On 1 August 2017, Bitcoin Cash had forked away from Bitcoin after weeks of speculation and on 24 August, Bitcoin activated its SegWit upgrade.

Considered to be an important update, SegWit added a different P2SH address: nested Segwit which started ‘3’. The only difference between a normal P2SH address and a SegWit one is their spending scripts. The launch of SegWit is one of the main reasons for the lost 19,000 BCH to SegWit addresses.

Coinmetrics’ Recent State of the Network discussed the BCH tokens that have been mistakenly lost since 2017 and remain inaccessible because BCH did not have SegWit.

With time, it was figured out that miners would be able to access the lost BCH if they are able to break the standardness rules. The report said,

“Transactions spending from a nested SegWit address on Bitcoin Cash break one of these standardness rules (the clean stack rule, to be precise) and therefore will not be relayed; they can only be mined if included directly by a miner. So miners, or a user in direct contact with a miner, can spend from nested SegWit addresses on Bitcoin Cash, while normal users cannot.”

After such an opportunity was deciphered by a Russian Bitcointalk user, it was understood that only slightly more than 400 BCH sent to SegWit addresses on BCH could be claimed by miners.

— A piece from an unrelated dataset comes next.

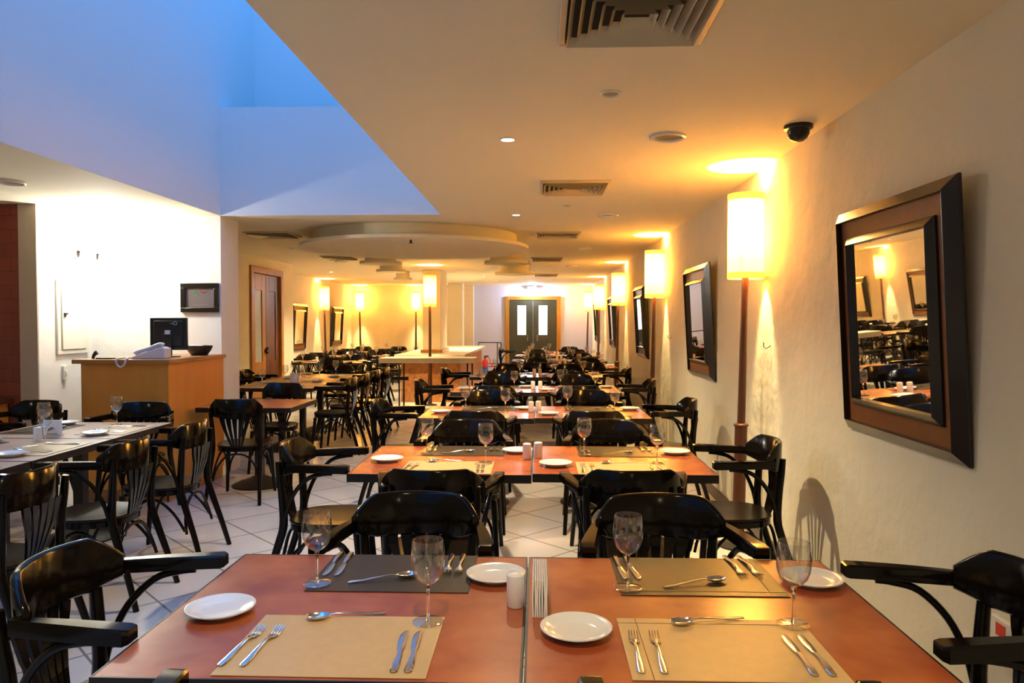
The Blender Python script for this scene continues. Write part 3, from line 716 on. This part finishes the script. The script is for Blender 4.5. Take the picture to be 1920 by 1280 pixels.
mb.box(-.185, -.03, -.14, .185, 0, -.095).box(-.185, -.03, .095, .185, 0, .14).box(-.185, -.03, -.095, -.14, 0, .095).box(.14, -.03, -.095, .185, 0, .095).build('frame', 'frame', t, bevel=.004)
pr = MB().box(-.14, -.012, -.095, .14, -.004, .095).build('print', 'print', t, smooth=0)
MB().tube([(-.07, -.013, .045), (-.055, -.013, .06), (-.045, -.013, .05), (-.04, -.013, .062), (-.03, -.013, .03), (-.01, -.013, .035)], .004, 6).build('green_script', 'green_ink', pr)
MB().tube([(-.005, -.013, .055), (.01, -.013, .065), (.02, -.013, .05), (.035, -.013, .065), (.05, -.013, .052), (.062, -.013, .066)], .004, 6).build('red_script', 'red_ink', pr)
MB().box(-.07, -.0135, -.07, .07, -.012, -.067).build('caption_line', 'ink', pr, smooth=0)
t = thing('electrical_panel', 'white electrical cabinet set in the wall left of the desk', 'cabinet', (-4.325, 6.77, 1.53), PI/2)
t.scale = (1.35, 1, 1)
mb = MB(); mb.box(-.17, -.02, -.34, .17, 0, -.305).box(-.17, -.02, .305, .17, 0, .34).box(-.17, -.02, -.305, -.135, 0, .305).box(.135, -.02, -.305, .17, 0, .305).build('cabinet_frame', 'white_metal', t, bevel=.003)
dr = MB().box(-.128, -.028, -.298, .132, -.002, .30).build('cabinet_door', 'white_metal', t, bevel=.003)
MB().box(-.115, -.045, .02, -.085, -.028, .035).cyl((-.105, -.036, .0), .006, .03).build('latch', 'iron', dr)
MB().box(-.015, -.0295, .245, .03, -.028, .265).build('label', 'ink', dr, smooth=0)
t = thing('wall_switch', 'small beige switch box on the wall below electrical cabinet', 'switch', (-4.325, 6.64, 1.02), PI/2)
MB().box(-.028, -.025, -.065, .028, 0, .065).build('switch_box', 'white_metal', t, bevel=.005)
MB().box(-.012, -.032, -.02, .012, -.025, .02).build('rocker', 'white_metal', t, bevel=.002)
for i, y in enumerate((6.70, 7.00)):
    t = thing('wall_spotlight', 'small spotlight on the glaring white wall, %s' % ['left of the pair', 'right of the pair'][i], 'spotlight', (-4.325, y, 2.06), PI/2, 'wall spotlights')
    MB().lathe([(.0001, 0), (.03, 0), (.03, .015), (.0001, .015)], 20).xf(Matrix.Rotation(PI/2, 4, 'X')).build('wall_plate', 'white_metal', t)
    MB().tube([(0, -.01, 0), (0, -.07, .0), (.02, -.09, .02)], .007, 8).build('bracket', 'chrome', t)
    MB().lathe([(.012, -.03), (.02, -.02), (.03, .03), (.027, .03), (.016, -.018)], 20, (.02, -.10, .045)).build('head', 'chrome', t)
    MB().lathe([(.0001, .0), (.02, .0), (.02, .012), (.0001, .012)], 16, (.02, -.10, .055)).build('bulb', 'spot_on', t)
light('POINT', 'spot_light', (-3.96, 6.68, 2.19), 31, (1, .98, .90), .04)

t = thing('wooden_sideboard', 'low wooden sideboard in front of the red mosaic wall', 'sideboard', (-4.95, 6.07, 0))
MB().box(-.45, -.18, 0, .36, .22, .78).build('body', 'desk', t, bevel=.004)
MB().box(-.48, -.2, .78, .40, .225, .82).build('top', 'pole', t, bevel=.004)

# ---------------------------------------------------------------- ceiling fittings
def grille(S, k):
    t = thing('air_vent', 'x', 'air vent')
    mb = MB(); o = S/2; i = o-.022
    mb.box(-o, -o, -.020, o, -i, 0).box(-o, i, -.020, o, o, 0).box(-o, -i, -.020, -i, i, 0).box(i, -i, -.020, o, i, 0).build('frame', 'grille', t, bevel=.003)
    MB().box(-i, -i, -.003, i, i, 0).build('duct_shade_panel', 'dark', t, smooth=0)  # flat dark sheet under solid ceiling, painted as the shade of a duct
    for q in range(k):
        a = i-.006-q*(i-.03)/k; b = a-.017
        # square louver ring, sloping inwards and upwards
        vs_ = [(-a, -a, -.034), (a, -a, -.034), (a, a, -.034), (-a, a, -.034), (-b, -b, -.0035), (b, -b, -.0035), (b, b, -.0035), (-b, b, -.0035),
               (-a, -a, -.0165), (a, -a, -.0165), (a, a, -.0165), (-a, a, -.0165)]
        MB().add(vs_, [(0, 1, 5, 4), (1, 2, 6, 5), (2, 3, 7, 6), (3, 0, 4, 7)]).build('louver', 'grille', t, smooth=0)
    return t
G = Proto(lambda: grille(.51, 6))
for i, (x, y) in enumerate([(.325, 2.49), (.265, 5.65), (.22, 8.70), (.13, 12.0), (.15, 16.0), (-3.07, 8.55), (-3.1, 11.6)]):
    G.put((x, y, ZC), 0, 'square louvred air vent in ceiling, %s' % ['nearest and largest', 'second from the viewer', 'third from the viewer', 'fourth from the viewer', 'farthest, above the aisle', 'above the left long table', 'farther one on the left side'][i], 'air vents')
def downlight(on, R):
    t = thing('ceiling_downlight', 'x', 'downlight')
    MB().lathe([(R, 0), (R, -.004), (R*.85, -.008), (R*.72, -.004), (R*.70, 0)], 32).build('ring', 'white_metal', t, smooth=50)
    MB().lathe([(.0001, -.003), (R*.68, -.003), (R*.68, 0)], 24).build('bulb', 'spot_on' if on else 'spot_off', t)
    return t
DON = Proto(lambda: downlight(True, .045)); DOFF = Proto(lambda: downlight(False, .05))
for i, (x, y) in enumerate([(-.173, 4.18), (-.213, 7.10), (-3.0, 12.8), (-1.2, 16.5), (-1.0, 18.2), (-2.5, 16.5), (-4.2, 15.0)]):
    DON.put((x, y, ZC), 0, 'small lit ceiling downlight, %s' % ['nearest bright one', 'second bright one beyond the first', 'above the left aisle', 'above the buffet', 'beyond the buffet', 'left of buffet column', 'between the far left rows'][i], 'lit downlights')
    light('SPOT', 'downlight', (x, y, ZC-.02), 150 if i < 2 else (60 if i == 4 else 200), SOFT, .03, math.radians(125), .8)
for i, (x, y) in enumerate([(.32, 3.37), (.246, 6.56), (.10, 10.2), (.2, 13.5), (-3.40, 10.19)]):
    DOFF.put((x, y, ZC), 0, 'small unlit ceiling downlight, %s' % ['nearest, beyond the big vent', 'beyond the second vent', 'beyond the third vent', 'far along the aisle', 'by the wooden door'][i], 'unlit downlights')
def speaker():
    t = thing('ceiling_speaker', 'x', 'speaker')
    MB().lathe([(.10, 0), (.10, -.012), (.09, -.018), (.078, -.012), (.076, 0)], 40).build('ring', 'porcelain', t, smooth=50)
    MB().lathe([(.0001, -.004), (.045, -.004), (.075, -.001), (.075, 0)], 32).build('grille', 'speaker_mesh', t)
    return t
SPK = Proto(speaker)
for i, (x, y) in enumerate([(.706, 4.15), (.655, 7.13), (.622, 10.33), (.60, 13.6), (-3.83, 5.31), (-3.3, 12.4)]):
    SPK.put((x, y, ZC), 0, 'round recessed ceiling speaker, %s' % ['nearest, left of the camera dome', 'second on the right', 'third on the right', 'fourth on the right', 'at far left before the white wall', 'above the left aisle'][i], 'ceiling speakers')
t = thing('security_camera', 'black dome security camera on ceiling at the right wall', 'camera', (1.345, 3.95, ZC))
MB().lathe([(.0001, 0), (.072, 0), (.072, -.018), (.062, -.024), (.0001, -.024)], 32).build('mount', 'black_plastic', t, smooth=50)
MB().lathe([(.056, -.024), (.055, -.045), (.044, -.068), (.025, -.082), (.0001, -.087)], 32).build('dome', 'black_plastic', t, smooth=80)
t = thing('ceiling_spotlight', 'small sprinkler like fitting under the big round ceiling disc', 'fitting', (-1.33, 7.75, 2.335))
MB().cyl((0, 0, -.03), .012, .03).build('stem', 'iron', t); MB().cyl((0, 0, -.035), .022, .004).build('deflector', 'iron', t)
# exit flood above the back door
t = thing('wall_floodlight', 'glaring floodlight mounted above the dark double door', 'floodlight', (-.18, 20.5, 2.36))
MB().box(-.12, -.04, .0, .12, .04, .10).build('housing', 'white_metal', t, bevel=.01); MB().box(-.10, -.044, .01, .10, -.0405, .09).build('lens', 'spot_on', t)
MB().tube([(0, .04, .05), (0, .30, .05)], .015, 8).build('bracket', 'iron', t)
light('POINT', 'flood', (-.18, 20.35, 2.38), 45, (.72, .82, 1), .08)
# small wall hooks
for i, (y, z) in enumerate([(4.85, 1.33), (8.41, 1.315)]):
    o = MB().tube([(XR, y, z), (XR-.03, y, z-.02), (XR-.045, y, z-.005), (XR-.045, y, z+.02)], .003, 6).build('wall_hook', 'iron')
    tag(o, 'thin bent metal hook on the right wall, %s' % ['behind the nearest floor lamp', 'beside the second floor lamp'][i], 'hook', 'wall hooks')
t = thing('socket_cover', 'cream wall socket with red sticker low behind right front chair', 'socket', (XR, 2.40, .49))
MB().box(-.02, -.06, -.045, 0, .06, .045).build('cover', 'white_metal', t, bevel=.004); MB().box(-.0215, -.02, -.01, -.0202, .03, .03).build('sticker', 'red_ink', t, smooth=0)

# ---------------------------------------------------------------- fill spots added in place of unseen room lamps
for x, y, p in [(-.2, .9, 50), (.7, -.6, 50), (-4.4, 3.0, 45), (-4.3, 1.0, 45)]:
    light('SPOT', 'downlight', (x, y, ZC-.02), p, NEUT if x < -1 else (1, .80, .46), .04, math.radians(140), .8)  # stand-in spots, no fixture is built for them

It was clear as day that a capable miner was crucial to breaking the standardness rule. On 14 November 2017, the news that over 470 BCH worth $644k was available on a SegWit address went public. It did not take much time thereafter as two days later, BTC.com recovered the first batch of 100.7 BCH that were mistakenly sent to the nested SegWit addresses.

After the first recovery, BTC.com sent up its recovery service which started at a period of recovering BCH, at press time. BTC.com charged a recovery finder’s fee of 10 percent that was sent to the same address and it was identified that the revenue pool had 368.03 BCH.

Source: Coinmetrics

Over time, other mining pools have joined in the quest for the lost BCH, something that was observed in the table shared above. The major problem with such a scenario is that the situation could have been easily avoided if necessary precautions were taken before the hard fork on 1 August 2017. Bitcoin’s quick update to SegWit right after the hardfork should have been activated after users were clear on Bitcoin and Bitcoin Cash’s network situation.

Source: Coinmetrics

Data from the report suggested that at press time, over 8,979 BCH has been recovered, but the extra finder’s fee allocated to these pools could have been avoided in the first place. Since last year, mining pools such as BTC.com and BTC.top are at 5,779 BCH and 3,846 BCH, respectively. With more than 9000 BCH still out there in nested SegWit addresses, the eventful hardfork from 2017 continues to stir a tussle between these pools over a lost jackpot.